Pasal 116 ayat (2) apabila tindak pidana lingkungan hidup sebagaimana dimaksud pada ayat (1) dilakukan oleh orang yang berdasarkan hubungan kerja atau berdasarkan hubungan lain yang bertindak dalam lingkup kerja badan usaha, sanksi pidana dijatuhkan terhadap pemberi perintah atau pemimpin dalam tindak pidana tersebut tanpa memperhatikan tindak pidana tersebut dilakukan secara sendiri atau bersama-sama.

Kemudian pelanggaran pidana dalam Undang Undang No.41 Tahun 1999 tentang kehutanan Pasal 50 ayat (3) setiap orang dilarang membakar hutan, selanjutnya Pasal 79 ayat (3) mengatur tentang tindak pidana kehutanan menyatakan barang siapa dengan sengaja melanggar ketentuan sebagaimana dimaksud dalam Pasal 50 ayat (3) huruf d, diancam dengan pidana penjara paling lama 15 tahun dan denda paling banyak Rp5 miliar.

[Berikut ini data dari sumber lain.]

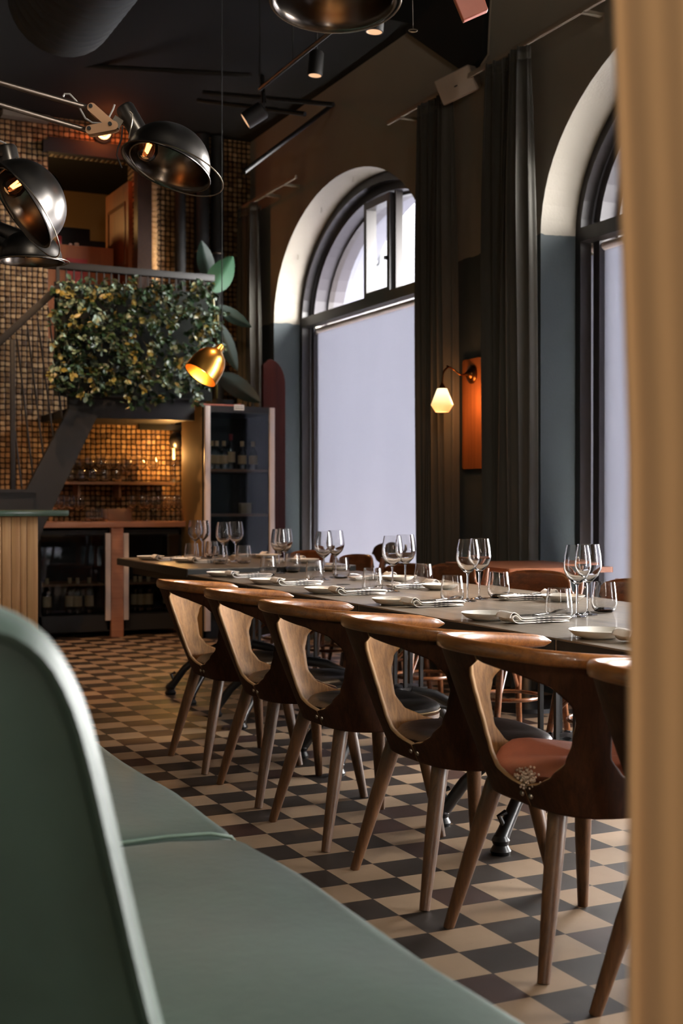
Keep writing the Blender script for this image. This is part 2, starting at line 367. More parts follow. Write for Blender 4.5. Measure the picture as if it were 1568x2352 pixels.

Mengenai pertanggungjawaban tindak pidana kebakaran bisa merujuk pada Peraturan Pemerintah No.4 Tahun 2001 tentang pengendalian kerusakan dan atau pencemaran lingkungan hidup yang berkaitan dengan kebakaran hutan dan atau lahan, dalam Pasal 13 dan Pasal 15.

Berdasarkan Peraturan Pemerintah No.4/2001 Pasal 13 menyatakan setiap penanggung jawab usaha yang usahanya dapat menimbulkan dampak besar dan penting terhadap kerusakan dan atau pencemaran lingkungan hidup yang berkaitan dengan kebakaran hutan dan atau lahan wajib mencegah terjadinya kebakaran hutan dan atau lahan di lokasi usahanya

Sedangkan Pasal 15 menyatakan penanggung jawab usaha sebagaimana dimaksud dalam Pasal 13 wajib melakukan pemantauan untuk mencegah terjadinya kebakaran hutan dan atau lahan di lokasi usahanya dan melaporkan hasilnya secara berkala sekurang-kurangnya enam bulan sekali yang dilengkapi dengan data penginderaan jauh dari satelit kepada Gubernur/ Bupati/Wali Kota dengan tembusan kepada instansi teknis dan instansi yang bertanggung jawab.

Dengan banyaknya aturan tersebut, menurut Direktur Walhi Sumsel, tidak ada alasan bagi aparat hukum dan pemerintah daerah untuk membiarkan pelanggaran yang dilakukan perusahaan yang berakibat fatal terhadap lingkungan hidup dan kesehatan, serta masyarakat tidak lagi "dihantui" gangguan kabut asap setiap musim kemarau tiba pada kurun waktu April-Oktober.